Grandes eventos esportivos como a Copa do Mundo podem ser sustentáveis?
Quase todos os megaeventos esportivos têm impacto no meio ambiente, com a Copa do Mundo de 2018 na Rússia liberando mais de 2 milhões de toneladas de CO2 e as Olimpíadas de 2016 no Rio emitindo 4,5 milhões de toneladas. Comparar diferentes eventos, no entanto, é muito complicado. O torneio do Catar merece um exame mais minucioso porque os organizadores estão exibindo a mensagem de carbono neutro, disse Dufrasne.
"A Fifa e os organizadores do Catar tomaram a decisão — que eles não precisavam — de fazer uma campanha verde e dizer que são neutros em emissões. E é aí que vimos um problema", disse Dufrasne.
Ambientalistas dizem que esta Copa do Mundo é mais uma oportunidade perdida de reavaliar a estrutura dos jogos e desencadear uma mudança fundamental.
"A Copa do Mundo e eventos semelhantes deveriam ser eventos em que nos envolvemos em uma verdadeira transformação sistêmica. Isso porque ela chama tanta atenção, traz tanto investimento, cria um impulso", disse Jreissati.
Um exemplo de mudança seria usar o evento como pretexto para construir uma rede ferroviária entre os países do Golfo e sediar o evento em toda a região. Outros dizem que a Copa poderia ser realizada sem espectadores, como foi a Olimpíada de Tóquio.
Outra ideia seria usar o grande público que os eventos esportivos geram para levar uma mensagem de sustentabilidade ao redor do mundo.

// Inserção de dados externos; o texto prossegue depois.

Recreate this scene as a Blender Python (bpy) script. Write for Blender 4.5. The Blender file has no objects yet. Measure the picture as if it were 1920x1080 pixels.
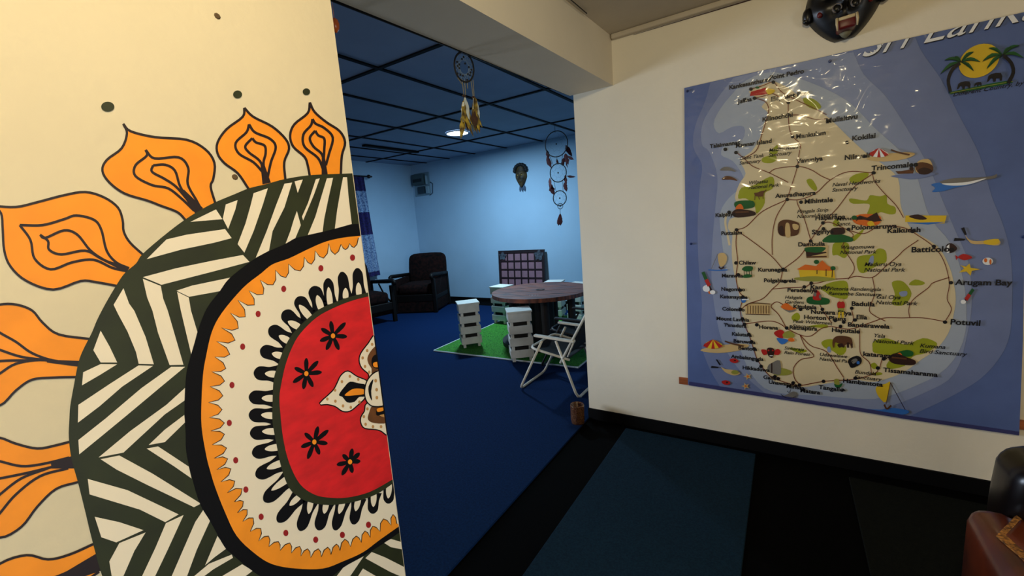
import bpy, bmesh, math, random
from mathutils import Vector, Matrix, noise
random.seed(4)
C = bpy.context.scene.collection
# ------------------------------------------------------------------ camera
F = 800.0; EYE = 1.5
_d = Vector((391, 5050, F)).normalized()
_b = Vector((515, 0, F)); _b.y = -(_b.x*_d.x+_b.z*_d.z)/_d.y; _b.normalize()
_a = _b.cross(_d); _a = _a if _a.z > 0 else -_a
R = Matrix((-_a, _b, -_d))            # photo frame (right, down, forward) -> world
cam = bpy.data.objects.new('camera', bpy.data.cameras.new('camera')); C.objects.link(cam)
cam.data.sensor_width = 36; cam.data.lens = F/1920*36; cam.data.clip_start = .02
rx, up, bk = R@Vector((1,0,0)), R@Vector((0,-1,0)), R@Vector((0,0,-1))
cam.matrix_world = Matrix(((rx.x,up.x,bk.x,0),(rx.y,up.y,bk.y,0),(rx.z,up.z,bk.z,EYE),(0,0,0,1)))
bpy.context.scene.camera = cam
# ------------------------------------------------------------------ world, exposure, lamps
S = bpy.context.scene
S.view_settings.view_transform = 'Standard'; S.view_settings.look = 'None'
S.view_settings.exposure = 0.0; S.view_settings.gamma = 1.0; S.view_settings.use_curve_mapping = False
w = bpy.data.worlds.new('world'); S.world = w; w.use_nodes = True
bgn = w.node_tree.nodes['Background']; bgn.inputs[0].default_value = (1,.85,.65,1); bgn.inputs[1].default_value = .10
def light(name, kind, loc, power, col, size=.1, rot=(0,0,0), **k):
    l = bpy.data.lights.new(name, kind); l.energy = power; l.color = col
    if kind == 'AREA': l.shape = k.get('shape','DISK'); l.size = size
    else: l.shadow_soft_size = size
    if 'sy' in k: l.size_y = k['sy']
    if 'spread' in k: l.spread = k['spread']
    o = bpy.data.objects.new(name, l); C.objects.link(o); o.location = loc; o.rotation_euler = rot
    return o
LAMP = (.06, -.02, 2.46)
light('bulb_light', 'POINT', LAMP, 55, (1,.83,.50), .06)
light('right_fill_light', 'POINT', (2.1,.9,.9), 13, (1,.80,.55), .10)  # added warm fill for the map wall's right side, no lamp stands there
light('window_daylight', 'AREA', (-6.3,.6,1.25), 20, (.68,.80,.98), 1.1, (0,math.radians(-86),math.radians(20)), shape='SQUARE', spread=math.radians(50))
light('mural_fill_light', 'AREA', (3.4,-1.1,1.0), 22, (.80,.92,1), .9, (math.radians(86),0,math.radians(76)), shape='SQUARE', spread=math.radians(90))  # added cool fill for the lower mural
LED = (-3.9, 4.91, 2.752)
light('led_light', 'AREA', (LED[0],LED[1],2.735), 84, (.47,.76,.99), .27)
# ------------------------------------------------------------------ projection helpers
def ray(x, y): return R @ Vector((x-960, y-540, F))
def onX(x, y, v):
    r = ray(x,y); return r*(v/r.x)+Vector((0,0,EYE))
def onY(x, y, v):
    r = ray(x,y); return r*(v/r.y)+Vector((0,0,EYE))
def onZ(x, y, v):
    r = ray(x,y); return r*((v-EYE)/r.z)+Vector((0,0,EYE))
# ------------------------------------------------------------------ materials
def srgb(c):
    return tuple((v/255/12.92 if v/255 <= .04045 else ((v/255+.055)/1.055)**2.4) for v in c)
MATS = {}
def mat(name, col, rough=.6, metal=0, var=0, vscale=8, bump=0, bscale=60, spec=.5, coat=0, col2=None, stretch=None, emit=0):
    if name in MATS: return MATS[name]
    m = bpy.data.materials.new(name); m.use_nodes = True; MATS[name] = m
    nt = m.node_tree; N = nt.nodes; L = nt.links; p = N['Principled BSDF']
    c = srgb(col); p.inputs['Base Color'].default_value = (*c,1)
    p.inputs['Roughness'].default_value = rough; p.inputs['Metallic'].default_value = metal
    p.inputs['Specular IOR Level'].default_value = spec; p.inputs['Coat Weight'].default_value = coat
    tc = N.new('ShaderNodeTexCoord'); mp = N.new('ShaderNodeMapping'); L.new(tc.outputs['Object'], mp.inputs[0])
    if stretch: mp.inputs['Scale'].default_value = stretch
    if var:
        n = N.new('ShaderNodeTexNoise'); n.inputs['Scale'].default_value = vscale; n.inputs['Detail'].default_value = 5
        L.new(mp.outputs[0], n.inputs['Vector'])
        r = N.new('ShaderNodeValToRGB'); L.new(n.outputs[0], r.inputs[0])
        k = srgb(col2) if col2 else tuple(v*(1-var) for v in c)
        r.color_ramp.elements[0].position = .35; r.color_ramp.elements[1].position = .65
        r.color_ramp.elements[0].color = (*k,1); r.color_ramp.elements[1].color = (*c,1)
        L.new(r.outputs[0], p.inputs['Base Color'])
    if bump:
        n = N.new('ShaderNodeTexNoise'); n.inputs['Scale'].default_value = bscale; n.inputs['Detail'].default_value = 4
        L.new(mp.outputs[0], n.inputs['Vector'])
        b = N.new('ShaderNodeBump'); b.inputs['Strength'].default_value = bump; b.inputs['Distance'].default_value = .01
        L.new(n.outputs[0], b.inputs['Height']); L.new(b.outputs[0], p.inputs['Normal'])
    if emit:
        p.inputs['Emission Color'].default_value = (*c,1); p.inputs['Emission Strength'].default_value = emit
    return m
def film(name, col, var=0):             # printed plastic film of the map: glossy and crinkled
    m = mat('film_'+name, col, rough=.5, var=var, vscale=7, spec=.3)
    nt = m.node_tree; N = nt.nodes; L = nt.links; p = N['Principled BSDF']
    if p.inputs['Coat Weight'].default_value: return m
    p.inputs['Coat Weight'].default_value = .55; p.inputs['Coat Roughness'].default_value = .13
    g = N.new('ShaderNodeNewGeometry'); mp = N.new('ShaderNodeMapping'); L.new(g.outputs['Position'], mp.inputs[0])
    mp.inputs['Scale'].default_value = (1,1,1.6); mp.inputs['Rotation'].default_value = (0,.5,0)
    n = N.new('ShaderNodeTexNoise'); n.inputs['Scale'].default_value = 6.5; n.inputs['Detail'].default_value = 3.5; n.inputs['Roughness'].default_value = .55; n.inputs['Distortion'].default_value = 1.6
    n.noise_type = 'RIDGED_MULTIFRACTAL'; n.normalize = True
    L.new(mp.outputs[0], n.inputs['Vector'])
    ds = N.new('ShaderNodeVectorMath'); ds.operation = 'DISTANCE'; L.new(g.outputs['Position'], ds.inputs[0]); ds.inputs[1].default_value = (.02,2.78,2.12)   # the film is creased below its middle pin
    mr = N.new('ShaderNodeMapRange'); L.new(ds.outputs['Value'], mr.inputs[0])
    mr.inputs[1].default_value = .15; mr.inputs[2].default_value = .75; mr.inputs[3].default_value = .7; mr.inputs[4].default_value = .03
    b = N.new('ShaderNodeBump'); b.inputs['Distance'].default_value = .035
    L.new(mr.outputs[0], b.inputs['Strength']); L.new(n.outputs[0], b.inputs['Height']); L.new(b.outputs[0], p.inputs['Coat Normal'])
    return m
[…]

Os atletas são as "pessoas mais influentes do planeta" e têm sido líderes em uma miríade de causas sociais, afirma Lewis Blaustein, fundador da EcoAthletes, uma organização que ajuda atletas a usarem suas plataformas para fazer campanha pela ação contra a mudança climática.
Ele citou a cerimônia de abertura das Olimpíadas do Rio de 2016, que contou com uma vinheta de sete minutos com tema climático que foi transmitida para cerca de um bilhão de pessoas.
"É preciso fazer com que eles se preocupem com a mudança climática e então descobrir como fazer com que eles ajam", disse Blaustein.